Look at the possibilities that I awoke to this morning: Half-off a burger, $15 for $30 worth of food from a large selection of Asian and European restaurants, $25 for $50 at an American spot…I could continue, but it is rather alarming how these deals multiply. Subscribers are divided into only two groups: The Addicted and the Never Again. The fine print often gets the Never Again as they missed the expiration date or the deal was not what they expected.
The Addicted, a group I might claim chairmanship, means a daily scroll through the possibilities and some serious personal, private conversations about how many deals should one have floating in their cloud at any one time? I do have self-control, as in, I did not buy $20 worth of candy which looked like jelly beans for $10. Yet, a good chocolate offer…BTW, companies are sprouting up all over the country. New online contenders continually seem to offer a deal a day. Deal categories continue to expand from cooking classes to clothing to home decor and activity trips or vacations. You name it; there’s a deal site.

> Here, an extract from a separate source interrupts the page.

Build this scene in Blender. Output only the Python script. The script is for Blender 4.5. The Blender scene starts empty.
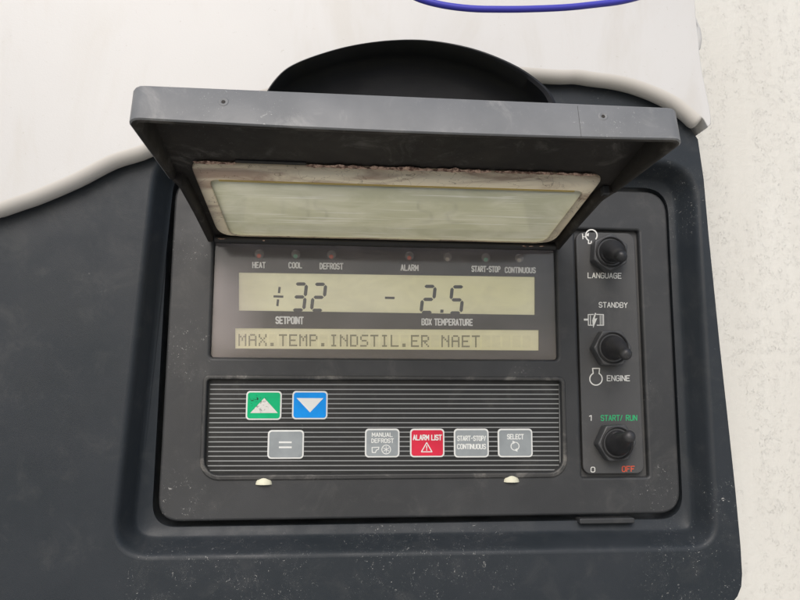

What’s one to do? Of course, cancellation would be an option, but then you’d miss the hot new restaurant that’s trying to get your attention. After all when you scan through sold out past deals, you see what you missed!
Just to show you the popularity of these programs, try to take advantage of the offer to get “free” money with a referral. Everyone you send it to seems to respond, “already subscribe.”
The obvious solution: Invest in the companies when they go public. They know how to make a deal.